#### Material provided
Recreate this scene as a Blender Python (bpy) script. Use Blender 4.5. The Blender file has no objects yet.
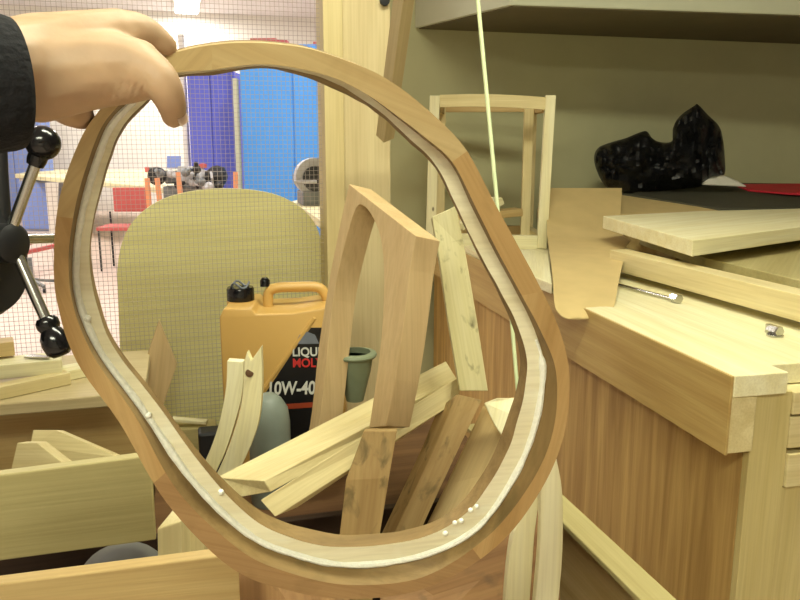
import bpy, bmesh, math, random
from mathutils import Vector, Matrix, noise
from mathutils.geometry import tessellate_polygon
random.seed(4)
S = bpy.context.scene
COL = S.collection
# ------------------------------------------------------------------ camera
F = 780.0
EYE = Vector((0, 0, 1.35))
PITCH = math.radians(11.5)
YAW = math.radians(-15.5)
HF = Vector((-math.sin(YAW), math.cos(YAW), 0))     # horizontal forward
RT = Vector((math.cos(YAW), math.sin(YAW), 0))      # right
SP, CP = math.sin(PITCH), math.cos(PITCH)

def ray(px, py):
    u, v = (px - 400) / F, (300 - py) / F
    return RT * u + HF * (CP + v * SP) + Vector((0, 0, v * CP - SP))
def at(px, py, d):                       # d = horizontal distance ahead of the eye
    r = ray(px, py); return EYE + r * (d / r.dot(HF))
def on_y(px, py, y):
    r = ray(px, py); return EYE + r * (y / r.y)
def on_x(px, py, x):
    r = ray(px, py); return EYE + r * (x / r.x)
def on_z(px, py, z):
    r = ray(px, py); return EYE + r * ((z - EYE.z) / r.z)

cam_data = bpy.data.cameras.new('camera')
cam = bpy.data.objects.new('camera', cam_data)
COL.objects.link(cam)
cam.location = EYE
cam.rotation_euler = (math.pi / 2 - PITCH, 0, YAW)
cam_data.sensor_fit = 'HORIZONTAL'
cam_data.sensor_width = 36
cam_data.lens = F / 800 * 36
cam_data.clip_start = 0.02
S.camera = cam

# ------------------------------------------------------------------ materials
def lin(c):
    return tuple((x / 12.92 if x <= 0.04045 else ((x + 0.055) / 1.055) ** 2.4) for x in [k / 255 for k in c]) + (1,)

def base_mat(name):
    m = bpy.data.materials.new(name); m.use_nodes = True
    nt = m.node_tree; b = nt.nodes['Principled BSDF']
    return m, nt, b

def plain(name, c, rough=0.5, metal=0.0, var=0.06, scale=30, bump=0.0, spec=0.5, emit=None, alpha=None, sss=0):
    m, nt, b = base_mat(name)
    N, L = nt.nodes, nt.links
    b.inputs['Roughness'].default_value = rough
    b.inputs['Metallic'].default_value = metal
    b.inputs['Specular IOR Level'].default_value = spec
    tc = N.new('ShaderNodeTexCoord')
    ns = N.new('ShaderNodeTexNoise'); ns.inputs['Scale'].default_value = scale; ns.inputs['Detail'].default_value = 4
    L.new(tc.outputs['Object'], ns.inputs['Vector'])
    r = N.new('ShaderNodeValToRGB')
    col = lin(c)
    r.color_ramp.elements[0].position = .3; r.color_ramp.elements[1].position = .7
    r.color_ramp.elements[0].color = tuple(max(0, k * (1 - var)) for k in col[:3]) + (1,)
    r.color_ramp.elements[1].color = tuple(min(1, k * (1 + var)) for k in col[:3]) + (1,)
    L.new(ns.outputs['Fac'], r.inputs['Fac'])
    L.new(r.outputs['Color'], b.inputs['Base Color'])
    if bump:
        bp = N.new('ShaderNodeBump'); bp.inputs['Strength'].default_value = bump; bp.inputs['Distance'].default_value = .004
        L.new(ns.outputs['Fac'], bp.inputs['Height']); L.new(bp.outputs['Normal'], b.inputs['Normal'])
    if emit:
        b.inputs['Emission Color'].default_value = lin(c); b.inputs['Emission Strength'].default_value = emit
    if sss:
        b.inputs['Subsurface Weight'].default_value = sss
        b.inputs['Subsurface Radius'].default_value = (.012, .005, .003)
        b.inputs['Subsurface Scale'].default_value = .6
    return m

def wood(name, c, c2, grain=1.0, knots=0.0, dirt=0.0, rough=.55, dirtc=(60, 55, 40), contrast=1.0):
    """Wood with its grain along the object's own X axis."""
    m, nt, b = base_mat(name)
    N, L = nt.nodes, nt.links
    b.inputs['Roughness'].default_value = rough
    b.inputs['Specular IOR Level'].default_value = .3
    tc = N.new('ShaderNodeTexCoord'); oi = N.new('ShaderNodeObjectInfo')
    off = N.new('ShaderNodeVectorMath'); off.operation = 'SCALE'
    off.inputs[0].default_value = (7.3, 3.1, 5.7); L.new(oi.outputs['Random'], off.inputs['Scale'])
    add = N.new('ShaderNodeVectorMath'); add.operation = 'ADD'
    L.new(tc.outputs['Object'], add.inputs[0]); L.new(off.outputs[0], add.inputs[1])
    def noise_(sc, scale, detail, dist=0):
        mp = N.new('ShaderNodeMapping'); mp.inputs['Scale'].default_value = sc
        L.new(add.outputs[0], mp.inputs['Vector'])
        n = N.new('ShaderNodeTexNoise'); n.inputs['Scale'].default_value = scale; n.inputs['Detail'].default_value = detail
        n.inputs['Distortion'].default_value = dist
        L.new(mp.outputs[0], n.inputs['Vector']); return n
    n1 = noise_((.9, 14, 14), 2.2 * grain, 3, .5)
    n2 = noise_((3, 120, 120), 2.0 * grain, 2)
    r = N.new('ShaderNodeValToRGB')
    r.color_ramp.elements[0].position = .5 - .2 / contrast; r.color_ramp.elements[1].position = .5 + .2 / contrast
    r.color_ramp.elements[0].color = lin(c2); r.color_ramp.elements[1].color = lin(c)
    L.new(n1.outputs['Fac'], r.inputs['Fac'])
    mx = N.new('ShaderNodeMix'); mx.data_type = 'RGBA'; mx.blend_type = 'MULTIPLY'; mx.inputs['Factor'].default_value = .22
    r2 = N.new('ShaderNodeValToRGB'); r2.color_ramp.elements[0].position = .35; r2.color_ramp.elements[0].color = (.62, .58, .5, 1)
    r2.color_ramp.elements[1].position = .6; r2.color_ramp.elements[1].color = (1, 1, 1, 1)
    L.new(n2.outputs['Fac'], r2.inputs['Fac'])
    L.new(r.outputs['Color'], mx.inputs['A']); L.new(r2.outputs['Color'], mx.inputs['B'])
    out = mx.outputs['Result']
    if knots:
        mp = N.new('ShaderNodeMapping'); mp.inputs['Scale'].default_value = (2.2, 4.5, 4.5); L.new(add.outputs[0], mp.inputs['Vector'])
        vo = N.new('ShaderNodeTexVoronoi'); vo.inputs['Scale'].default_value = 2.0; L.new(mp.outputs[0], vo.inputs['Vector'])
        kr = N.new('ShaderNodeValToRGB'); kr.color_ramp.elements[0].position = .05 * knots; kr.color_ramp.elements[0].color = (1, 1, 1, 1)
        kr.color_ramp.elements[1].position = .11 * knots; kr.color_ramp.elements[1].color = (0, 0, 0, 1)
        L.new(vo.outputs['Distance'], kr.inputs['Fac'])
        m2 = N.new('ShaderNodeMix'); m2.data_type = 'RGBA'; L.new(kr.outputs['Color'], m2.inputs['Factor'])
        L.new(out, m2.inputs['A']); m2.inputs['B'].default_value = lin(tuple(int(k * .55) for k in c2)); out = m2.outputs['Result']
    if dirt:
        n3 = noise_((10, 16, 16), 2.2, 5, .6)
        dr = N.new('ShaderNodeValToRGB'); dr.color_ramp.elements[0].position = .56; dr.color_ramp.elements[0].color = (0, 0, 0, 1)
        dr.color_ramp.elements[1].position = .72; dr.color_ramp.elements[1].color = (dirt, dirt, dirt, 1)
        L.new(n3.outputs['Fac'], dr.inputs['Fac'])
        m3 = N.new('ShaderNodeMix'); m3.data_type = 'RGBA'; L.new(dr.outputs['Color'], m3.inputs['Factor'])
        L.new(out, m3.inputs['A']); m3.inputs['B'].default_value = lin(dirtc); out = m3.outputs['Result']
    L.new(out, b.inputs['Base Color'])
    bp = N.new('ShaderNodeBump'); bp.inputs['Strength'].default_value = .15; bp.inputs['Distance'].default_value = .002
    L.new(n2.outputs['Fac'], bp.inputs['Height']); L.new(bp.outputs['Normal'], b.inputs['Normal'])
    return m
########
Directions for this task :: Repeat only the lines from the beginning of the material through the line containing "return tuple((x /", both ends kept, leaving pictures out.

Task output ::
Recreate this scene as a Blender Python (bpy) script. Use Blender 4.5. The Blender file has no objects yet.
import bpy, bmesh, math, random
from mathutils import Vector, Matrix, noise
from mathutils.geometry import tessellate_polygon
random.seed(4)
S = bpy.context.scene
COL = S.collection
# ------------------------------------------------------------------ camera
F = 780.0
EYE = Vector((0, 0, 1.35))
PITCH = math.radians(11.5)
YAW = math.radians(-15.5)
HF = Vector((-math.sin(YAW), math.cos(YAW), 0))     # horizontal forward
RT = Vector((math.cos(YAW), math.sin(YAW), 0))      # right
SP, CP = math.sin(PITCH), math.cos(PITCH)

def ray(px, py):
    u, v = (px - 400) / F, (300 - py) / F
    return RT * u + HF * (CP + v * SP) + Vector((0, 0, v * CP - SP))
def at(px, py, d):                       # d = horizontal distance ahead of the eye
    r = ray(px, py); return EYE + r * (d / r.dot(HF))
def on_y(px, py, y):
    r = ray(px, py); return EYE + r * (y / r.y)
def on_x(px, py, x):
    r = ray(px, py); return EYE + r * (x / r.x)
def on_z(px, py, z):
    r = ray(px, py); return EYE + r * ((z - EYE.z) / r.z)

cam_data = bpy.data.cameras.new('camera')
cam = bpy.data.objects.new('camera', cam_data)
COL.objects.link(cam)
cam.location = EYE
cam.rotation_euler = (math.pi / 2 - PITCH, 0, YAW)
cam_data.sensor_fit = 'HORIZONTAL'
cam_data.sensor_width = 36
cam_data.lens = F / 800 * 36
cam_data.clip_start = 0.02
S.camera = cam

# ------------------------------------------------------------------ materials
def lin(c):
    return tuple((x / 12.92 if x <= 0.04045 else ((x + 0.055) / 1.055) ** 2.4) for x in [k / 255 for k in c]) + (1,)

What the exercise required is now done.